Finish: Ephemeral, soft, dissolves like melting moments. Dry sweetness and developing baked white fruits (apple pie crust?) in a short but warming finish.

Balance: Nothing out of place. Superb.

A dessert dram that would compliment vanilla ice cream, creme brulee, cheese cake etc. Elegant and refined for such a young spirit.

Score: N23 T23 F22 B24 (92)

Round Two (@ 1 month, 2012-04-28)

Nose: Icing sugar, barley sugar lollies, menthol, waxy green leaves

Taste: Chewy sweet barley sugar, woody spices, vanilla,

Finish: Bitter oak tannins, malt, menthol, citrus oils

Balance: Very well integrated as previously established, hardly a thing out of place.

This whisky has definitely opened up after a month at half level in the sample bottle, taking on a whole new character with much more of the barley malt and spirit coming through. There is a noticeable "fuzziness" on the palette however, hinting at oxidation in early stages but without taking too much away from this good whisky. Citrus oils in the finish are a new development adding a new dimension to the sweet confectionery experience.

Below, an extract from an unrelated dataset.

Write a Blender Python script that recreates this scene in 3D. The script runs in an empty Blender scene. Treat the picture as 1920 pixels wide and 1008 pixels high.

This is a really good whisky. While the balance is fantastic, after the second tasting however I felt that there is something holding this whisky back from true greatness - it has definitely lost something from the first tasting - just 4 weeks since opening it is no longer the classy, sweet confectionery "bomb" it was upon opening.

At 4 weeks, is this now a more "true" picture of the whisky? Is the whisky too young (lacking integration) and therefore prone to losing its "charms" too quickly? I have no way of knowing for sure. I think several drams from a full sized bottle over a few months, with slower oxidation and bottle aging would be required to put this to the test. Based on my first experience upon opening however, I would not hesitate to buy a bottle "just to be sure" - and nor should you if you love a sweet whisky - an unforgettable lesson in American oak influence.

Score: N21 T20 F21 B22 (84)

Final (average) score: N22 T22 F21 B23 (88)

Awesome review as always System!!! Your thoroughness makes me very jealous at times. Sounds like a cracking good whisky!!!


In november of 2006 the very first spirit of this young distillery near Norfolk was put into bourbon oak cask no. 001, currently being 'guarded' by the four distillery dogs: Molly, Bert, Oscar and Zeb. Many more casks have been filled in the meantime.

In the meantime, St George’s offers their spirit for sale as well, that has not yet matured to be able to carry the label 'whisky'. Each expression is a 'chapter' - with number. Hence Chapter 1 is their unpeated new make. Chapter 2 is peated new make. Chapter 3 and 4 are unpeated and peated spirit, resp., of 18 months. Chapter 5 is a limited edition whisky in decanter. Chapter 6 - the one I tasted - is available in both versions, i.e. unpeated en peated.

Many more chapters will follow, including a rum finish.

I had the unpeated Chapter 6 at the Ghent Whisky Festival last February.

It smells fresh and fruity, slighty reminiscent of plums. And baby cookies like Vitabis (not sure if you are familiar with that brand - it's the one parents use to mix in the baby's first fruit meals).

It tastes rather 'hard', probably because of the young age. The cereal is back, but less pronounced than on the nose. The Jim Beam bourbon cask is cleary discernable. Not too shabby.

The finish is rather alcoholic and only at the end becomes somewhat flowery. Not overly complex, though.

Chapter 6 is non-chill filtered and untinted and has an ABV of 46%. But it's too young to be really good. Nevertheless, this dram may have a great future indeed.

It's the first English single malt is over 100 years!

I really enjoyed this review. Thanks for the background information.

Pleasure, LeFrog. Whenever I discover a new dram, I try to find out a little bit about the background.